Butler – celebrated for her seminal book Gender Trouble (1990) – here combines deconstruction and psychoanalysis to unpick how violence is framed as legitimate or illegitimate, and how, perversely, those who are most powerless are often designated – by the power of the state – as the source of violence, whereas ‘state violence’ always cloaks itself in the language of legitimate ‘force’. Invoking Michel Foucault’s concept of biopolitics, Butler highlights how contemporary biopolitical power over life differs from the ‘power of the sovereign’: while the sovereign could, in Foucault’s terms, ‘make die or let live’, the biopolitical has the power ‘to make live or to let die’. This form of power is both everywhere and nowhere, not least in the ‘phantasmagoria of racism’ that might explain the actions of, say, police officers killing black Americans who pose no threat: how, Butler asks, could Walter Scott, shot dead in 2015 as he ran away from South Carolina police, ‘become phantasmagorically turned around, made into a threatening figure to be killed?’ Or similarly, how can we understand how European governments disavow responsibility for ‘the thousands of migrants who have lost their lives in the Mediterranean’? Racism, here, informs what Butler calls the ‘metric of grievability’, which deems such lives ‘not worthy of safeguarding’.

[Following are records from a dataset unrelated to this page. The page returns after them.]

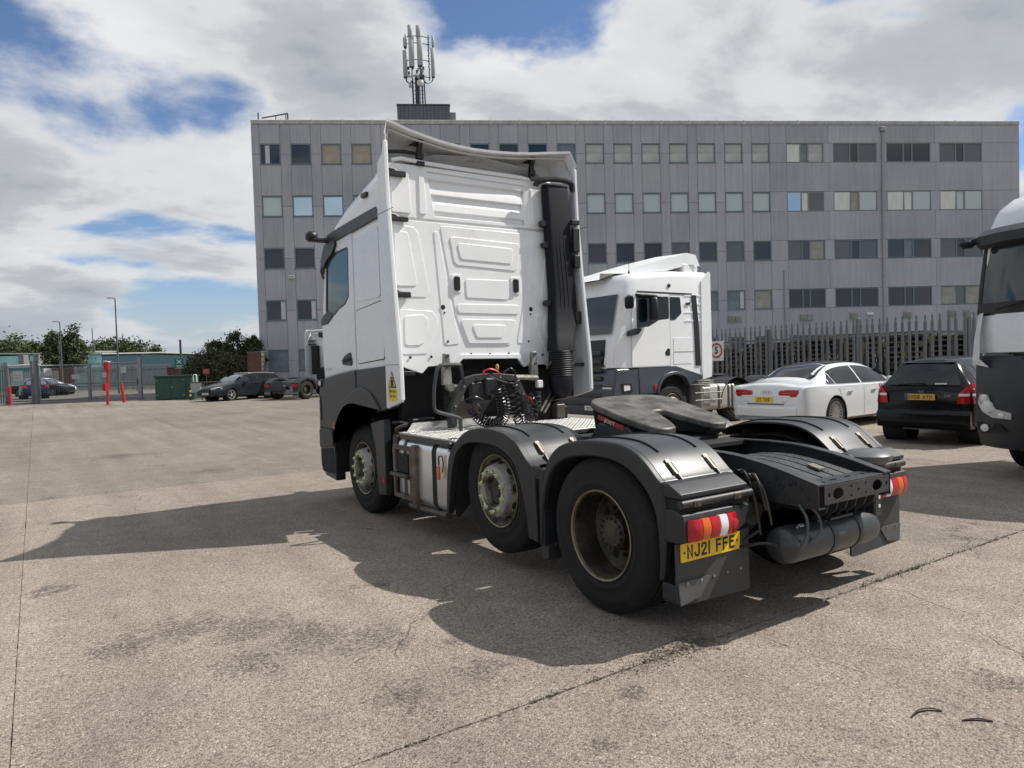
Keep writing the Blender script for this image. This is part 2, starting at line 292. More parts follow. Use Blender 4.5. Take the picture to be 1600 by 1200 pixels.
# ------------------------------------------------------------------ ground
def concrete(name, tint=(1, 1, 1)):
    m = bpy.data.materials.new(name); m.use_nodes = True; nt = m.node_tree; b = nt.nodes['Principled BSDF']; N = nt.nodes.new; L = nt.links.new
    g = N('ShaderNodeNewGeometry'); src = g.outputs['Position']
    def noise_(s, d=5, r=.6, dist=0):
        n = N('ShaderNodeTexNoise'); n.inputs['Scale'].default_value = s; n.inputs['Detail'].default_value = d; n.inputs['Roughness'].default_value = r; n.inputs['Distortion'].default_value = dist; L(src, n.inputs['Vector']); return n.outputs[0]
    def ramp(x, stops):
        r = N('ShaderNodeValToRGB'); L(x, r.inputs[0]); e = r.color_ramp.elements
        while len(e) < len(stops): e.new(.5)
        for q, (p, c) in zip(e, stops): q.position = p; q.color = (*c, 1) if not isinstance(c, float) else (c, c, c, 1)
        return r.outputs[0]
    def mix(f, a, b_, blend='MIX'):
        x = N('ShaderNodeMix'); x.data_type = 'RGBA'; x.blend_type = blend
        for i, v in ((0, f), (6, a), (7, b_)):
            if isinstance(v, (int, float)): x.inputs[i].default_value = v
            elif isinstance(v, tuple): x.inputs[i].default_value = (*v, 1)
            else: L(v, x.inputs[i])
        return x.outputs[2]
    def ma(op, a, b_):
        x = N('ShaderNodeMath'); x.operation = op
        for i, v in ((0, a), (1, b_)):
            if isinstance(v, (int, float)): x.inputs[i].default_value = v
            else: L(v, x.inputs[i])
        return x.outputs[0]
    big = noise_(.35, 6, .6); mid = noise_(3.0, 7, .65); fine = noise_(45, 6, .7)
    base = ramp(big, [(.3, (.262, .224, .190)), (.5, (.306, .264, .226)), (.72, (.340, .298, .258))])
    base = mix(.55, base, ramp(mid, [(.3, (.40, .39, .38)), (.7, (.62, .61, .60))]), 'OVERLAY')
    v = N('ShaderNodeTexVoronoi'); v.inputs['Scale'].default_value = 105; v.inputs['Randomness'].default_value = 1; L(src, v.inputs['Vector'])
    sp = N('ShaderNodeSeparateColor'); L(v.outputs['Color'], sp.inputs[0])
    stone = ramp(sp.outputs[0], [(0.0, (.06, .058, .055)), (.13, (.22, .205, .19)), (.5, (.50, .49, .47)), (.86, (.60, .58, .55)), (.965, (.66, .64, .6)), (.985, (1.0, .98, .95))])
    base = mix(.62, base, stone, 'OVERLAY')
    base = mix(.45, base, ramp(fine, [(.32, (.22, .21, .20)), (.68, (.76, .75, .74))]), 'OVERLAY')
    pit_n = noise_(1.05, 9, .68, .3); pit = ramp(pit_n, [(.625, 0.0), (.66, 1.0)])
    spots = None
    for (sx_, sy_, sr_) in ((-3.92, 1.39, .32), (-3.55, 1.45, .42), (-3.34, .62, .30), (-3.24, 1.19, .42), (-2.94, .82, .40), (-2.62, .53, .36), (-2.29, -.28, .26), (-2.78, -.33, .26), (-1.14, -.72, .25), (-1.86, -.97, .14), (-2.3, -1.25, .12), (-.3, -2.0, .2), (-5.2, 3.0, .4), (1.4, -1.7, .25), (-6.5, 5.2, .7), (-1.9, 9.3, .6), (-3.0, 13, .9), (2.2, 26, 1.5)):
        dv = N('ShaderNodeVectorMath'); dv.operation = 'DISTANCE'; L(src, dv.inputs[0]); dv.inputs[1].default_value = (sx_, sy_, 0)
        q = N('ShaderNodeMapRange'); L(dv.outputs['Value'], q.inputs[0]); q.inputs[1].default_value = sr_; q.inputs[2].default_value = 0; q.inputs[3].default_value = 0; q.inputs[4].default_value = 1
        spots = q.outputs[0] if spots is None else ma('MAXIMUM', spots, q.outputs[0])
    spot = ramp(ma('ADD', ma('MULTIPLY', spots, .26), noise_(9, 9, .80, .8)), [(.58, 0.0), (.74, 1.0)])
    pitf = ma('MULTIPLY', ma('MAXIMUM', pit, spot), ramp(noise_(38, 5, .75), [(.47, 0.0), (.60, 1.0)]))
    base = mix(ma('MULTIPLY', pitf, .20), base, (.075, .074, .072))
    mpT = N('ShaderNodeMapping'); mpT.inputs['Scale'].default_value = (2.2, .16, 1); mpT.inputs['Rotation'].default_value = (0, 0, .25); L(src, mpT.inputs[0]); nT = N('ShaderNodeTexNoise'); nT.inputs['Scale'].default_value = 1; nT.inputs['Detail'].default_value = 5; L(mpT.outputs[0], nT.inputs['Vector'])
    base = mix(.55, base, ramp(nT.outputs[0], [(.35, (.40, .395, .39)), (.65, (.58, .58, .575))]), 'OVERLAY')
    base = mix(.8, base, ramp(noise_(.11, 4, .5), [(.35, (.43, .43, .43)), (.65, (.56, .555, .55))]), 'OVERLAY')
    oil = ramp(noise_(.62, 5, .55, .6), [(.58, 0.0), (.74, 1.0)])
    base = mix(ma('MULTIPLY', oil, .26), base, (.12, .108, .094))
    cr = N('ShaderNodeTexVoronoi'); cr.feature = 'DISTANCE_TO_EDGE'; cr.inputs['Scale'].default_value = .22
    wv = N('ShaderNodeVectorMath'); wv.operation = 'ADD'; nn = N('ShaderNodeTexNoise'); nn.inputs['Scale'].default_value = 1.6; nn.inputs['Detail'].default_value = 6; L(src, nn.inputs['Vector'])
    vm = N('ShaderNodeVectorMath'); vm.operation = 'SCALE'; vm.inputs['Scale'].default_value = .9; L(nn.outputs['Color'], vm.inputs[0]); L(src, wv.inputs[0]); L(vm.outputs[0], wv.inputs[1]); L(wv.outputs[0], cr.inputs['Vector'])
    crack = ma('MULTIPLY', ramp(cr.outputs['Distance'], [(.0, 1.0), (.004, 0.0)]), ramp(noise_(.5, 3), [(.5, 0.0), (.6, 1.0)]))
    base = mix(ma('MULTIPLY', crack, .35), base, (.05, .046, .04))
    oi = N('ShaderNodeObjectInfo'); mr = N('ShaderNodeMapRange'); L(oi.outputs['Random'], mr.inputs[0]); mr.inputs[3].default_value = .86; mr.inputs[4].default_value = 1.07
    sc_ = N('ShaderNodeVectorMath'); sc_.operation = 'SCALE'; L(base, sc_.inputs[0]); L(mr.outputs[0], sc_.inputs['Scale'])
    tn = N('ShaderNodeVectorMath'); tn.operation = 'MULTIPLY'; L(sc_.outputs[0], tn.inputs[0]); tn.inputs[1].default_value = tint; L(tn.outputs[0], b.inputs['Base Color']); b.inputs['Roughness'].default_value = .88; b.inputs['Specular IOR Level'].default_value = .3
    h = ma('ADD', ma('MULTIPLY', v.outputs['Distance'], -.55), ma('ADD', ma('MULTIPLY', fine, .8), ma('ADD', ma('MULTIPLY', mid, .8), ma('ADD', ma('MULTIPLY', pitf, -1.1), ma('MULTIPLY', crack, -.8)))))
    bp = N('ShaderNodeBump'); bp.inputs['Strength'].default_value = .9; bp.inputs['Distance'].default_value = .013; L(h, bp.inputs['Height']); L(bp.outputs[0], b.inputs['Normal'])
    return m
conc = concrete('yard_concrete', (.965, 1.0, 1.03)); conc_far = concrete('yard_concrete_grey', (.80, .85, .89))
soil = M('joint_dirt', (.105, .098, .088), .95, var=.3, scale=8, bump=.6, bscale=60, dirt=(.15, .14, .125), dirt_lo=.48, dirt_hi=.6, dirt_scale=2)
g = MB(); g.add([(-900, -900, -.014), (900, -900, -.014), (900, 900, -.014), (-900, 900, -.014)], [(0, 1, 2, 3)])
ground = tag(g.build('ground', soil, smooth=0), 'grey tarmac ground under and beyond the concrete yard slabs', kind='structure')
SX = [-23.4, -19.6, -15.8, -12.0, -8.2, -4.46, -.74, 3.16, 6.95, 10.75, 14.5, 18.3, 22.1]
SY = [-18.2, -9.5, -.75, 8.0, 19.8, 29.0, 38.2, 47.4]
def edge_pts(a, b, near, rough):
    a, b = Vector(a), Vector(b); n = max(2, int((b-a).length/(.035 if near else .5))); d = (b-a).normalized(); nn = Vector((d.y, -d.x)); out = []
    for k in range(n):
        p = a.lerp(b, k/n); q = (p.x*5.3+p.y*3.1, p.y*5.3-p.x*2.2, 1.7)
        j = noise.noise(q)*rough+noise.noise((q[0]*4.3, q[1]*4.3, 5))*rough*.6
        sp = noise.noise((p.x*1.3+9, p.y*1.3, 3.3)); j += max(0, sp-.32)*rough*5
        out.append((p.x-nn.x*abs(j), p.y-nn.y*abs(j)))
    return out
for i in range(len(SX)-1):
    for j in range(len(SY)-1):
        gx, gy = .0012, .003
        x0, x1, y0, y1 = SX[i]+gx, SX[i+1]-gx, SY[j]+gy, SY[j+1]-gy
        if x0 < -12 and y1 > 30 and x0 < -16: continue
        near = -9 < x0 < 7 and y0 < 9
        r_ = .003 if near else .012
        ry0 = .026 if (near and abs(SY[j]+.75) < .1) else r_*1.4
        ry1 = .030 if (near and abs(SY[j+1]+.75) < .1) else r_*1.4
        P = edge_pts((x0, y0), (x1, y0), near, ry0)+edge_pts((x1, y0), (x1, y1), near, r_)+edge_pts((x1, y1), (x0, y1), near, ry1)+edge_pts((x0, y1), (x0, y0), near, r_)
        m = MB(); n = len(P); m.add([(x, y, 0) for x, y in P]+[(x, y, -.045) for x, y in P], [tuple(range(n))]+[(k, n+k, n+(k+1) % n, (k+1) % n) for k in range(n)])
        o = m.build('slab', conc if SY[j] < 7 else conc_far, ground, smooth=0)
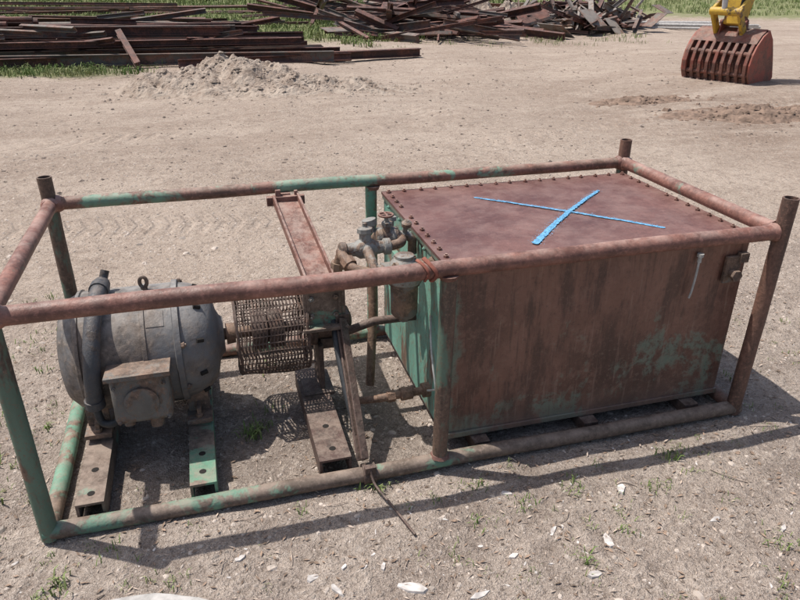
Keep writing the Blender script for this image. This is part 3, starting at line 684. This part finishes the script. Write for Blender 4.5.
# ------------------------------------------------------------------ dirt piles
def mound(name,cx,cy,rx,ry,h,mat,seed,clods=200,rough=.5):
    mb=MB();nx,ny=110,70;vs=[]
    def hh(x,y,a,b):
        rr=a*a+b*b+.6*noise.noise(Vector((x*.9+seed,y*.9,0)))
        base=max(0,1-rr); base=base*base*(3-2*min(1,base)) if base<1 else 1
        n=noise.fractal(Vector((x*1.6+seed,y*1.6,0)),1.0,2.1,5)
        f=noise.fractal(Vector((x*6+seed,y*6,0)),.9,2.1,3)
        return base*h*(.75+.8*rough*n)+min(1,base*5)*.035*f, base
    for j in range(ny+1):
        for i in range(nx+1):
            a=-1.2+2.4*i/nx;b=-1.2+2.4*j/ny; x=cx+a*rx;y=cy+b*ry
            q,base=hh(x,y,a,b)
            vs.append((x,y,gh(x,y)+(q if base>0 else -.05)))
    mb.add(vs,[(j*(nx+1)+i,j*(nx+1)+i+1,(j+1)*(nx+1)+i+1,(j+1)*(nx+1)+i) for j in range(ny) for i in range(nx)])
    for i in range(clods):
        a=random.gauss(0,.55);b=random.gauss(0,.55)
        if a*a+b*b>2: continue
        x=cx+a*rx;y=cy+b*ry;s=random.uniform(.015,.06)*(1 if random.random()<.9 else 1.8); q,_=hh(x,y,a,b)
        blob(mb,(x,y,gh(x,y)+max(0,q)-s*.2),s,s*.8,s*.7,i)
    return mb.obj(name,mat,smooth=False)
mound('dirt_pile',1.2,12.2,1.9,1.4,.44,M_dirt,3,700,.8)
mound('dirt_pile',2.9,11.3,2.1,1.1,.20,M_dirt,8,700,1.1)
mound('dirt_pile',10.0,7.1,1.9,.6,.11,M_dirtd,5,300,1.0)
mound('dirt_pile',8.6,8.6,1.2,.4,.07,M_dirtd,11,140,1.0)
scatter('yard_stones',M_gravel2,2600,.010,.040,.6,(-6,14),(5,17),1.0,1)

# ------------------------------------------------------------------ steel beam piles
def pile_long():
    mb=MB(); rnd=random.Random(3)
    for layer,(zb,cnt) in enumerate(((.12,8),(.40,7),(.66,5))):
        for k in range(cnt):
            y=15.9+k*.40+layer*.3+rnd.uniform(-.08,.08); h=rnd.choice([.14,.2,.25]); 
            xl=rnd.uniform(-12,-8.5); xr=5.6-rnd.uniform(0,1.6)-layer*1.3-(k*.15)
            if rnd.random()<.3: xl=rnd.uniform(-5,-2)
            az=rnd.gauss(-.02,.03); ln=xr-xl
            P=ipoly(h,.2) if rnd.random()<.5 else cpoly(h,.12,.02)
            zz=zb+GZ+.05
            mb.prism(P,(xl,y-az*ln*.6+.3,zz+rnd.uniform(-.05,.05)),(xr,y+az*ln*.4-.2,zz+rnd.uniform(-.05,.05)),roll=rnd.choice([0,0,0,1.57,.3]),mi=rnd.choice([0,0,0,1]))
    for x in (-7,-1.5,4): mb.box((x,17.3,GZ+.02),(.25,3.4,.12))
    for i in range(22):
        x=rnd.uniform(-7,3.8); y=rnd.uniform(15.6,18.8); a=rnd.uniform(-.9,.9); l=rnd.uniform(.8,2.8); z=rnd.uniform(.45,.95)
        d=Vector((math.cos(a),math.sin(a),rnd.uniform(-.15,.15)))*l/2; c=Vector((x,y,z)); mb.prism(cpoly(.12,.08,.015),c-d,c+d,rnd.uniform(-.5,.5),mi=rnd.choice([0,1]))
    for i in range(7): mb.tube([(-9+rnd.uniform(-.3,.3),17.2+i*.13,.86+.1*(i%2)),(-3.2+rnd.uniform(-.4,.4),17.0+i*.13,.86+.1*(i%2))],.06,8,hollow=False)
    mb.prism(ipoly(.2,.2),(1.6,15.5,.08),(6.6,16.0,.1)); mb.prism(cpoly(.18,.1,.02),(.4,15.2,.05),(4.6,15.5,.07),roll=.4)
    mb.prism(ipoly(.16,.14),(-.5,15.3,.05),(-.9,16.3,.70),roll=.3)
    mb.prism(cpoly(.2,.12,.02),(-9,15.3,.1),(-.8,16.0,.12))
    return mb.obj('steel_beam_pile',[M_beam,M_beam2],smooth=False)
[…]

Butler’s attempt to explain this moral vacuity, even while liberal society pays lip-service to the notion of equality of human rights, leads her into a complex psychoanalytical exploration of how the individual subject, and entire societies, imagine others as a violent threat against their own selfhood. Going back to the theories of psychoanalysts Sigmund Freud and Melanie Klein, Butler examines the ambiguities that lie at the heart of the social bond between people – the tensions between love and hate, nurture and loss, hostility and dependency – which she then maps onto the social realm. Returning to Freud’s concept of the ‘death drive’, Butler argues that rather than deny the destructive drives that human beings harbour, an ethics of nonviolence should emphasise the life of the social bond not as the individualist liberal concept of a ‘contract’ between otherwise independent, competing individuals, but as ‘based in embodied forms of interdependency’. ‘The obligation not to destroy each other’, she writes, ‘emerges from the vexed social form of our lives, and leads us to reconsider whether self-preservation is not linked to preserving the lives of others.’
The limit of Butler’s psychoanalytical horizon, though, is that it cannot really explain what lies behind the ‘war-logic’ that distorts people’s capacity for solidarity into a paranoid fear of others. Butler’s examination of the correspondence between Freud and Albert Einstein (published in 1933) regarding the psychological motivations of populations during the rise of fascism, offers insights into how people lose their inhibitions against violence towards others, but tells us nothing about the economic and political causes of war. So The Force of Nonviolence is frustrating for its lack of substantial suggestions for which political forms might embody this ethics of nonviolence. Perhaps it flickers into view for a moment, but Butler barely registers it: ‘Freud’, she writes, ‘speculated that an evolution of the masses may be possible through education and the cultivation of solidaristic sentiments of a non-nationalist sort.’ If there is a name for the political form of radical equality and reciprocity in the social bond, it is democracy. Yet Butler names it only once, and passes it by.
Judith Butler, The Force of Nonviolence: The Ethical in the Political, Verso 2020.